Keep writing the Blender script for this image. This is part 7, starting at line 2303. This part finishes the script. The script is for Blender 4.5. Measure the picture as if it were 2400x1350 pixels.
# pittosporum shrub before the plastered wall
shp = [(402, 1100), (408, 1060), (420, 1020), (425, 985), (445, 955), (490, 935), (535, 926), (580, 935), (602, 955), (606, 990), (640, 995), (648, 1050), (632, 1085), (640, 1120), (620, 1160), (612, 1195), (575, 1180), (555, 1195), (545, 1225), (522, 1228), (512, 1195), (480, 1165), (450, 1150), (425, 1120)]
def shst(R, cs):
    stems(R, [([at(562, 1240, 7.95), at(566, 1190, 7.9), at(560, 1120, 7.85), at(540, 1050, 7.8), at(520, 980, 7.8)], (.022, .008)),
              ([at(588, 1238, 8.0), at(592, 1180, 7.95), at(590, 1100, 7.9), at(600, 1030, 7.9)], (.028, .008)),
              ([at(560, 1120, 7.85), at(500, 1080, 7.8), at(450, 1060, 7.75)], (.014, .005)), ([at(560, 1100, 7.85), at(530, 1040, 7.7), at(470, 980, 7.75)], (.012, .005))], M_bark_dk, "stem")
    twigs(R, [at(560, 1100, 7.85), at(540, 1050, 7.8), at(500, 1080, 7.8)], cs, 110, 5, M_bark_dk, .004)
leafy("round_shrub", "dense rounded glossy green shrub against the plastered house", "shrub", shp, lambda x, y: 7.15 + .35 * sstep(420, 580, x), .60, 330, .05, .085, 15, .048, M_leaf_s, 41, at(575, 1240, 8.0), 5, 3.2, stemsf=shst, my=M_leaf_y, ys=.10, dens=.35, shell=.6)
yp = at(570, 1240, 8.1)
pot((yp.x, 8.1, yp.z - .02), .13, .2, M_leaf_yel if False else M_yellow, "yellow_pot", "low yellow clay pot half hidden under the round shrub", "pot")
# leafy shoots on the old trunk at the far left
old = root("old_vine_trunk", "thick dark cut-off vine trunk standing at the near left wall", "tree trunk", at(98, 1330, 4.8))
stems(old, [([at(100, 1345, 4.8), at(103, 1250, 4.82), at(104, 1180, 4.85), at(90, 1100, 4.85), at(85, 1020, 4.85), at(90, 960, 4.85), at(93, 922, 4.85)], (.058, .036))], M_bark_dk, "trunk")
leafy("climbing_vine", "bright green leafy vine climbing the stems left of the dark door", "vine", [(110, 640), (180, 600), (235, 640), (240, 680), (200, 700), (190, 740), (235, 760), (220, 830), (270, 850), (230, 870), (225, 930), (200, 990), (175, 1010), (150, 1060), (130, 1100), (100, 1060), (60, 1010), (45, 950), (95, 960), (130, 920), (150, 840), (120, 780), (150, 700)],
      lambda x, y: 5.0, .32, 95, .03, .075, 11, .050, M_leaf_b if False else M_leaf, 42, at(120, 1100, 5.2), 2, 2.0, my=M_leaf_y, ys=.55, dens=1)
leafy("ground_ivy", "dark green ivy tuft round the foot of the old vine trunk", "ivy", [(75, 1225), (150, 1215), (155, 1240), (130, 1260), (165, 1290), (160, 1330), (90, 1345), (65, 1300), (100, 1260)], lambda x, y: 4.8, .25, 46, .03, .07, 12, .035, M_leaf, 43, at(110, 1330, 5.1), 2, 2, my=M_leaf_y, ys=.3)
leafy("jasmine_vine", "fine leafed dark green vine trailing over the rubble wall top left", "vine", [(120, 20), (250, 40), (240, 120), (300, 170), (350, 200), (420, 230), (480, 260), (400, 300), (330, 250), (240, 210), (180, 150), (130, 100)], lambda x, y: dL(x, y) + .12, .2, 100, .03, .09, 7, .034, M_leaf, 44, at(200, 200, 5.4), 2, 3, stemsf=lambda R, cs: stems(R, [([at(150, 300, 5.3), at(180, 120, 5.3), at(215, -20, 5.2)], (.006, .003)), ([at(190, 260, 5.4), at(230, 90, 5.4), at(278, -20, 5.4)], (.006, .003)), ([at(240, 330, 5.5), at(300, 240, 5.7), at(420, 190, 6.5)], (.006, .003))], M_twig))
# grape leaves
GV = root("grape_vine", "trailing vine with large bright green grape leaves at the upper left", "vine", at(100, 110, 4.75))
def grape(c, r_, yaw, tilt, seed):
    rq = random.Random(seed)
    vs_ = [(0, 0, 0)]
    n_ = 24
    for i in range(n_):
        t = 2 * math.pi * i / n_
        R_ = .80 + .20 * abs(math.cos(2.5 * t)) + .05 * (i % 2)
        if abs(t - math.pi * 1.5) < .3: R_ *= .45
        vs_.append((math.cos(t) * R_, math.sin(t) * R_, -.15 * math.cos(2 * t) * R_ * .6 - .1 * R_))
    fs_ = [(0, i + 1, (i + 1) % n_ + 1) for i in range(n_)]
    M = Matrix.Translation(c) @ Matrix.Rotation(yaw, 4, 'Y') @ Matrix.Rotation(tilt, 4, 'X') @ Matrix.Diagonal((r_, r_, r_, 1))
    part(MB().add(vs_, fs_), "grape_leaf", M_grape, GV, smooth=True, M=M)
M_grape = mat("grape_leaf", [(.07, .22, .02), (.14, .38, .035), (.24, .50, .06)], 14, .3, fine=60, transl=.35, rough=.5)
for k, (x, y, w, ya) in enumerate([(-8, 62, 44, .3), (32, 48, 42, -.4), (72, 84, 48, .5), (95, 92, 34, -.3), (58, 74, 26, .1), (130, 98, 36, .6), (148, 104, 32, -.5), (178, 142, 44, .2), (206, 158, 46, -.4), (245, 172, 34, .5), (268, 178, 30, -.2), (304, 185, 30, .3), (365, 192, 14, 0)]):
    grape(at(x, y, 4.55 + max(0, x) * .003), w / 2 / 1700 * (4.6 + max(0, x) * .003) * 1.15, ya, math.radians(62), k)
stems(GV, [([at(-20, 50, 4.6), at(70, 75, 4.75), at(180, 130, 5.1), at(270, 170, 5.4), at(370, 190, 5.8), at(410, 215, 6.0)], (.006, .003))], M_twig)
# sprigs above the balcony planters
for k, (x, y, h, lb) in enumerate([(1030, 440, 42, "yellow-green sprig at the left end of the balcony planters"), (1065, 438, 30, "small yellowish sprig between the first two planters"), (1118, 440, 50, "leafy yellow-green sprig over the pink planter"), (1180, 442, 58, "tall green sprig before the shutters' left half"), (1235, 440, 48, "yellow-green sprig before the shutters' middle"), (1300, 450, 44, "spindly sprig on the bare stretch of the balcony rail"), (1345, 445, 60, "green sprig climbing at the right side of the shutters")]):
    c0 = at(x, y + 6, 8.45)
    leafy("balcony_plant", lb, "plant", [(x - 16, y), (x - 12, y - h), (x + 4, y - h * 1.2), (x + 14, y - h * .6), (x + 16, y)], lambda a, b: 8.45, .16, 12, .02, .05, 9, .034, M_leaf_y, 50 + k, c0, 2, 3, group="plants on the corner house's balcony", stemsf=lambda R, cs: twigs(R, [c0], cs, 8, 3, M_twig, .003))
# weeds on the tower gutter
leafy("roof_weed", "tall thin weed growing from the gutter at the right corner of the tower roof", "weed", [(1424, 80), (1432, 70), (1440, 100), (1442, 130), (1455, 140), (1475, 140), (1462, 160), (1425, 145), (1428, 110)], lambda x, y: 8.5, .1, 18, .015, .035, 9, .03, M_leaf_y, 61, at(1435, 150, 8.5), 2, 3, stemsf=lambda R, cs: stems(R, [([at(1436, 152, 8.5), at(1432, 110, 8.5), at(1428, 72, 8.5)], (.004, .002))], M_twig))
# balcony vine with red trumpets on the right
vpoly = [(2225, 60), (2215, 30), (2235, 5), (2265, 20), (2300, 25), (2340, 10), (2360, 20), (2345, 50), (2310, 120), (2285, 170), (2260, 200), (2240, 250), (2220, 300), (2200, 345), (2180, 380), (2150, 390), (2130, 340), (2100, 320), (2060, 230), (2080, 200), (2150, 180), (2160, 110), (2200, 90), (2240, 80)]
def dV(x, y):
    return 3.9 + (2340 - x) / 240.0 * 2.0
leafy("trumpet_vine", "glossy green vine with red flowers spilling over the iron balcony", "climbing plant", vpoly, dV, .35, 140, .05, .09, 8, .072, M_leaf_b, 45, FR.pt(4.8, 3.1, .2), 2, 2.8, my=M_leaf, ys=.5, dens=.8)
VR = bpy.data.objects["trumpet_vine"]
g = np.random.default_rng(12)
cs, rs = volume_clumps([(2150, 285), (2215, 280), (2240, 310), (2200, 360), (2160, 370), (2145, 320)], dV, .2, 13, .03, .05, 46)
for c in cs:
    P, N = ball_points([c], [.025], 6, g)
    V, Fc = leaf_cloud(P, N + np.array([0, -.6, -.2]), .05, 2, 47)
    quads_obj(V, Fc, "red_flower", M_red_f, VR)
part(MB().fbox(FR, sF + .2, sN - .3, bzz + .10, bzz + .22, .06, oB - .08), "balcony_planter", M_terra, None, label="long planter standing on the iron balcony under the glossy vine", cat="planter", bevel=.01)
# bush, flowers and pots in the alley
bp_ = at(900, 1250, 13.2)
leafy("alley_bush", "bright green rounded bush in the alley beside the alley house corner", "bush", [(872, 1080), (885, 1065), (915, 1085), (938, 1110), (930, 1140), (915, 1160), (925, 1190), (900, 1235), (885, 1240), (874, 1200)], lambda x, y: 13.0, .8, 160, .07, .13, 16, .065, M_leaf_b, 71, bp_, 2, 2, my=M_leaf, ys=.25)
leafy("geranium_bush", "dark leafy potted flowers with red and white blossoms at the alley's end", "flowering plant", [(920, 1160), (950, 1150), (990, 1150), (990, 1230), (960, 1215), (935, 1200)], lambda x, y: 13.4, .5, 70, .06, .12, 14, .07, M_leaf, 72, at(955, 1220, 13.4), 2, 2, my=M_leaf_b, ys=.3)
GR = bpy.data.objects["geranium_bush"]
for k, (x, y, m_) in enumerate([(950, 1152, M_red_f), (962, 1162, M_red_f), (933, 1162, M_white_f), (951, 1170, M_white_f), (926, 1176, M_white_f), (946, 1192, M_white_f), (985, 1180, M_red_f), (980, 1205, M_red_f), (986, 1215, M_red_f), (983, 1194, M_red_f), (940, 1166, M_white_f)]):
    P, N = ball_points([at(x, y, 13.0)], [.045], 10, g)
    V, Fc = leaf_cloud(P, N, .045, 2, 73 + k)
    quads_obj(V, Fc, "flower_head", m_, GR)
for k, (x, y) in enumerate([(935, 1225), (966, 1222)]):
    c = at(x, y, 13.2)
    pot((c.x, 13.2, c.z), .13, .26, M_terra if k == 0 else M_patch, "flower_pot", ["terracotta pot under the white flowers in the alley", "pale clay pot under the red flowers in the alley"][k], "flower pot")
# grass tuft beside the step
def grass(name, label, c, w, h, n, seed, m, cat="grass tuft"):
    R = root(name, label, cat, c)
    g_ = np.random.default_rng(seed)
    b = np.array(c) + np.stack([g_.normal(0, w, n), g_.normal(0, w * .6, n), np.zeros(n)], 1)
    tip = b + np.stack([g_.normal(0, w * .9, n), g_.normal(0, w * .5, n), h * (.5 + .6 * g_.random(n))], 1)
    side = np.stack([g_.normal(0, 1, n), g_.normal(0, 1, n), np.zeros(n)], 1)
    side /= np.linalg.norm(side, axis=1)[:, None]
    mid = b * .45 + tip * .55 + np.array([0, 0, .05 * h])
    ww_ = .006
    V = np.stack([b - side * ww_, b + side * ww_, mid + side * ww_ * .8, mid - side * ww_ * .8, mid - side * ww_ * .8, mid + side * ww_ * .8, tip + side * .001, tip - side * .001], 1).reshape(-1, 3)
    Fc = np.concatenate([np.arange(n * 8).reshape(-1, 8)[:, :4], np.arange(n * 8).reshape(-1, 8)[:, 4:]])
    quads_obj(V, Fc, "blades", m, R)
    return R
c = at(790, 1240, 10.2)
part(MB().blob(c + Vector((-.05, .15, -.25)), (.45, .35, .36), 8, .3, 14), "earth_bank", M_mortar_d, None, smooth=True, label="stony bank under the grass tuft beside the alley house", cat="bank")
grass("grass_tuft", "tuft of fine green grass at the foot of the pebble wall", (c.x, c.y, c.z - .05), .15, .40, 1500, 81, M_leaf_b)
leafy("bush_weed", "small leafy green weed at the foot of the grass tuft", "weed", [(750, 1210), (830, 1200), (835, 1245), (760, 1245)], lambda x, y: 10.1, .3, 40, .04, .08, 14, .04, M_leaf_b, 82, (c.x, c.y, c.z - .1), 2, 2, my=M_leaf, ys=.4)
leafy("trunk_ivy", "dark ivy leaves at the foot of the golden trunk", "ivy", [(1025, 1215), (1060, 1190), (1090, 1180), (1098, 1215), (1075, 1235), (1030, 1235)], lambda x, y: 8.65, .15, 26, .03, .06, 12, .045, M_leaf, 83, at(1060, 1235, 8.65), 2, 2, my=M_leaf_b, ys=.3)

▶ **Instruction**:
From the listing above, copy out each line where the word "part" appears.

▶ **The output**:
Keep writing the Blender script for this image. This is part 7, starting at line 2303. This part finishes the script. The script is for Blender 4.5. Measure the picture as if it were 2400x1350 pixels.
    part(MB().add(vs_, fs_), "grape_leaf", M_grape, GV, smooth=True, M=M)
part(MB().fbox(FR, sF + .2, sN - .3, bzz + .10, bzz + .22, .06, oB - .08), "balcony_planter", M_terra, None, label="long planter standing on the iron balcony under the glossy vine", cat="planter", bevel=.01)
part(MB().blob(c + Vector((-.05, .15, -.25)), (.45, .35, .36), 8, .3, 14), "earth_bank", M_mortar_d, None, smooth=True, label="stony bank under the grass tuft beside the alley house", cat="bank")